Bugünün iş dünyasında öncelikle; herhangi bir ürünün ortalama yaşam süresi kısalmıştır. Müşteri seçimlerinin önemli hale gelmesi, bir sonuç olarak ürün yaşam süresinin kısalmasına neden oldu. Örneğin geçmişte bir markaya ait bir otomobil modeli birkaç yıl değişikliğe uğramadan satılabilirken, bu dönemde her yıl yeni modeller piyasaya sürülüyor. Bir başka örnek olarak; hazır giyim alanında geçmişte sadece yaz ve kış olmak üzere iki sezon kullanılırken, bugün bazı firmalar bu sayıyı, dörde veya altıya çıkardılar. Özetle; artık ürünler çok daha kısa süre yaşıyor. Bu da işletmeler açısından esneklik ve çeviklik kavramlarının öne çıkmasına neden oluyor. Bu kavramların işletmede gerçekleşmesi ise yeni teknolojilerle yakınsamaya bağlı…

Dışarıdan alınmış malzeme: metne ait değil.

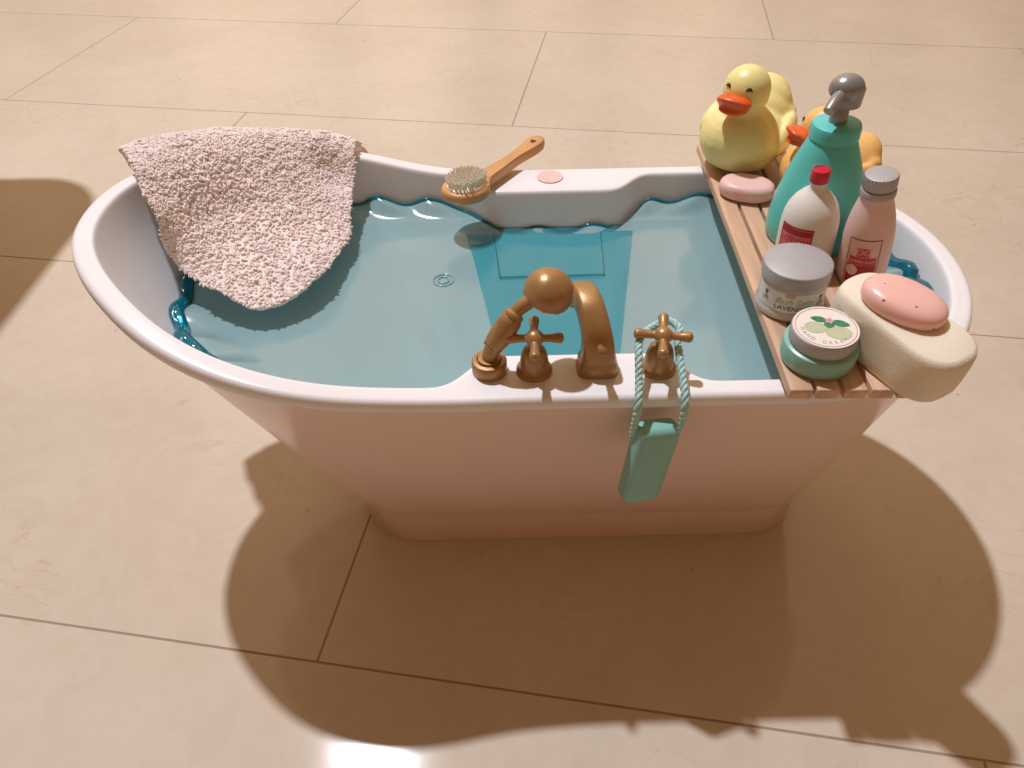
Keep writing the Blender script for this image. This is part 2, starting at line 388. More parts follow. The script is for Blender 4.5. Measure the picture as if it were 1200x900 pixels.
for k in range(1, 6): tops.append([Vector((.05 + (p.x - .05) * (1 - k * .06), p.y * (1 - k * .10), .024 - .0015 * k)) for p in bottomP])
rings('basin', tops, M['white'], tub, cap1=True)
mb = MB(); mb.lathe([(.0088, 0), (.009, .0002), (.0088, .0004), (.002, .0004)], 40)
st = mb.build('round_sticker', M['sticker'], tub); st.location = (.029, .466 - YC, .2003)

# --- taps on the front deck
def make_tap(x, y, rz):
    mb = MB(); mb.lathe([(.0092, 0), (.0098, .0006), (.0098, .0018), (.0090, .0028), (.0082, .0034), (.0080, .006), (.0072, .0125), (.0062, .0165), (.0048, .0185), (.0034, .019), (.0030, .023), (.002, .0235)], 40)
    t = mb.build('tap', M['bronze'], tub); t.location = (x, y - YC, .1999); t.rotation_euler = (R(6), 0, rz); t.scale = (.9, .9, .86)
    mb = MB(); mb.ell((0, 0, .0265), (.0050, .0050, .0048))
    for k in range(4):
        a = k * math.pi / 2; d = Vector((math.cos(a), math.sin(a), 0)); c = Vector((0, 0, .0265))
        mb.tube([c + d * q for q in (.002, .005, .0085, .0115, .0135, .0147, .0153)], [.0026, .0021, .0023, .0028, .0030, .0024, .0010], 16)
    blob('cross_handle', mb, M['bronze'], t, .0005, 3, .5)
    return t
make_tap(.0110, .2690, R(-1)); make_tap(.0715, .2690, R(-9))
# spout
path = spline([(0, 0, 0), (0, 0, .008), (-.0005, .0005, .016), (-.0020, .0030, .0235), (-.0038, .0085, .0290), (-.0058, .0160, .0308), (-.0076, .0235, .0280), (-.0084, .0265, .0225)], 40)
v = []; f = []; n = 28
for i, p in enumerate(path):
    t = (path[min(i + 1, 39)] - path[max(i - 1, 0)]).normalized(); sx = Vector((1, 0, 0)); sx = (sx - t * sx.dot(t)).normalized(); sy = t.cross(sx)
    k = i / 39; wx = .0094 - .0042 * k ** .7; wy = .0082 - .0026 * k
    if i < 5: wx *= 1.09; wy *= 1.09
    for q in range(n):
        a = 2 * math.pi * q / n; c_, s_ = math.cos(a), math.sin(a)
        v.append(p + sx * wx * math.copysign(abs(c_) ** .5, c_) + sy * wy * math.copysign(abs(s_) ** .5, s_))
for i in range(39):
    for q in range(n): f.append((i * n + q, i * n + (q + 1) % n, (i + 1) * n + (q + 1) % n, (i + 1) * n + q))
f.append(tuple(range(n))); f.append(tuple(39 * n + q for q in range(n)))
sp = mesh('spout', v, f, M['bronze'], tub, True, 45); sp.location = (.0418, .2705 - YC, .1999)
mb = MB(); mb.tube([(0, -.004, .017), (0, -.0075, .0185), (0, -.0115, .0205), (0, -.0135, .0215), (0, -.0143, .0219)], [.0026, .0017, .0020, .0024, .0012], 16)
mb.build('diverter_knob', M['bronze'], sp)
# hand shower with its cradle
mb = MB(); mb.lathe([(.0080, 0), (.0086, .0008), (.0086, .0065), (.0080, .0075), (.0062, .0078), (.0060, .0066), (.0056, .0066), (.0054, .0088), (.0035, .0090)], 40)
cr = mb.build('shower_cradle', M['bronze'], tub); cr.location = (-.0108, .2695 - YC, .1999)
hs = [(0, 0, .005), (.001, 0, .0115), (.0030, .0005, .0165), (.0032, .0005, .0172), (.0066, .001, .0225), (.0102, .002, .0285), (.0122, .0028, .0318), (.0129, .003, .0328), (.0150, .004, .0350), (.0205, .0055, .0385)]
mb = MB(); mb.tube(spline(hs, 46), [interp(i / 45 * 9, [(0, .0038), (1, .0040), (1.9, .0043), (2.2, .0052), (2.7, .0050), (4, .0059), (5.2, .0055), (6, .0044), (6.3, .0050), (7, .0046), (7.4, .0032), (9, .0036)]) for i in range(46)], 24)
hd = mb.build('hand_shower', M['bronze'], tub); hd.location = (-.0108, .2695 - YC, .1999)
mb = MB(); q = Vector((-.30, .10, -.95)).to_track_quat('Z', 'Y').to_matrix().to_4x4()
hc = Matrix.Translation((.0287, .0095, .0400)) @ q
prof = [(.0004, -.0112)] + [(.0118 * math.cos(a), .0118 * math.sin(a) * .95) for a in [R(-85 + 95 * k / 16) for k in range(17)]] + [(.0116, .0028), (.0108, .0030)]
mb.lathe(prof, 40, hc); mb.build('shower_head', M['bronze'], hd)
mb = MB(); mb.lathe([(.0107, .0026), (.0107, .0042), (.0098, .0050), (.0090, .0046), (.002, .0046)], 40, hc); mb.build('spray_face', M['chrome'], hd)

# ------------------------------------------------------------------ water insert
wat = empty('bath_water', (0, YC, .17), 0, 'clear teal plastic water insert with wavy edge lying inside the toy bathtub', 'water insert')
def wallpt(i, z):
    lo_, hi_ = 0, 1
    z1 = zr[i] - .004; s = max(0, min(1, (z1 - z) / (z1 - .024))); e = s ** 1.25
    return in4[i].lerp(bottomP[i], e)
edge = []
arc = 0
for i in range(NP):
    p = rimP[i]; arc += (rimP[i] - rimP[i - 1]).length
    dk = sstep(-.05, -.02, p.x) * (1 - sstep(.078, .105, p.x))
    z = .1845 - .0100 * dk + .0021 * math.sin(arc * 165 + .6) + .0010 * math.sin(arc * 71 + 2)
    edge.append(z)
bead = []; brad = []
for i in range(NP):
    q = wallpt(i, edge[i]); t = (wallpt((i + 1) % NP, edge[(i + 1) % NP]) - wallpt(i - 1, edge[i - 1])).normalized(); nn = Vector((-t.y, t.x))
    wv = .0012 * math.sin(i * .11)
    en = max(sstep(-.12, -.19, p.x) if 0 else sstep(.12, .19, -rimP[i].x), sstep(.17, .22, rimP[i].x))
    q = q + nn * (.0026 + wv * (1 + .5 * en) + .0030 * en)
    bead.append(Vector((q.x, q.y, edge[i] - .17))); brad.append(.0013 + .0030 * en)
v = []; f = []
LV = 26
cen = Vector((.02, 0))
for j in range(LV):
    s = j / (LV - 1)
    for i in range(NP):
        b_ = Vector((bead[i].x, bead[i].y)); q = b_.lerp(Vector((cen.x + (b_.x - cen.x) * .02, 0)), s * 1.0)
        zz = bead[i].z * (1 - sstep(0, .16, s)) + sstep(0, .16, s) * (.1775 - .17)
        zz += .0007 * noise.noise(Vector((q.x * 18, q.y * 18, 3))) * sstep(.05, .3, s)
        v.append(Vector((q.x, q.y, zz)))
for j in range(LV - 1):
    for i in range(NP): f.append((j * NP + i, j * NP + (i + 1) % NP, (j + 1) * NP + (i + 1) % NP, (j + 1) * NP + i))
f.append(tuple((LV - 1) * NP + i for i in range(NP)))
ws = mesh('water_surface', v, f, M['water'], wat)
if sum(p.normal.z for p in ws.data.polygons) < 0: ws.data.flip_normals()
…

Bilişim ve iletişim alanındaki gelişmeler sayesinde; ürünün yaşam dilimlerinin birbirine göre oranları da değişti. Ürün, piyasaya büyük bir hızla girmekte; buluşçu firmanın yüksek katma değer elde etmesine imkân bırakmadan pazara yeni üretici ve satıcılar dâhil olmakta... Ürünün pazardan çekilişi de benzer hızda oluyor. Bu durumun güzel örneklerinden birini, yine bilişim ve iletişim sektörleri oluşturmakta.
Ürünlerin daha az yaşar hale gelmesinin sonuçlarından biri, firmaların biteviye yeni ürün veya hizmet geliştirmek zorunda kalmaları. Dünya deneyimi gösteriyor ki; yeni tasarımlar üretmekte geciken firmaların pazar payları hızla azalıyor. Bu sürekli tasarlama ve ürünün hızlı tükenmesi süreci, bugünün iş dünyasının kısır döngülerinden biridir. Yeni ürün ve tasarım sayısı hızla artarken, müşteri sayısı görece azalmakta. Bir anlamda ürün piyasası enflasyonist, müşteri piyasası ise deflasyonist bir özellik gösteriyor.
Ürünlerin hızla demode olması, aslında bilginin hızla eskimesi anlamına geliyor. 1970’li yıllara kadar bir genel kültür ansiklopedisi uzun süreli kullanılabilirken, günümüzde herhangi bir konudaki kitap bir yıl gibi bir kısa süre içinde eskiyor. Yeni teknoloji içerikli sektörlerde ise bilginin eskime hızı, artık aylarla ölçülüyor. Bilginin çoğalma, çeşitlenme ve yayılma hızına ancak İnternet eşlik edebiliyor.
Bilgi büyük bir hızla eskirken, üretilen bilginin hacminde de olağanüstü bir artış oluşmuştur. Bugün olağan bir yönetici, her gün 25’in üzerinde –muhtemelen çok daha fazla– e-posta alıyor. Önüne çok sayıda rapor ya da incelenmesi gereken dosya gelmekte… İşi açısından ilgisini çekecek çok sayıda broşür masasında ilgilenilmeyi bekliyor. Basılı yayın sayısındaki artış, geçmiş yıllarla kıyaslanmayacak düzeyde. Gelişmiş ülkelerde ise artışın boyutu akıl ermez noktalara erişti. Eğitimin okul sıralarından yaşamın tamamına yayılmasının gerekliliği, işte büyüyen bu bilgi hacminin zorlamasının bir sonucu…
Artan bilgi miktarı ve çeşitliliği, bize yaşamın bir başka gerçeğini hatırlatıyor. Yerine getirilmesi gereken iş yükünün artması, üretim ve satış süreçlerinde yer alan herkesin zamanının azalmasına yol açıyor. İster beyin, isterse kol emeği temelli olsun; çalışanların zamanlarının azalması, alışveriş için de daha az zamanları kalmasına neden oluyor. Artık müşterinin geçmişte olduğu kadar zamanı yok. Büyük bir hızla “ihtiyacını” giderecek “doğru” ürüne ulaşmak istiyor. “Tüketim tapınakları” dediğimiz yeni türden dev marketlerin arkasındaki bir diğer gerçek budur. Alışveriş sürecinin kolaylaştırılması ve kısaltılması, yukarıda anlattığımız dev çarkın, bir kez daha işlemesi için vesile oluyor. İşini iyileştirmeyi düşünen iş sahibi ya da yönetici bu noktayı dikkate almalı.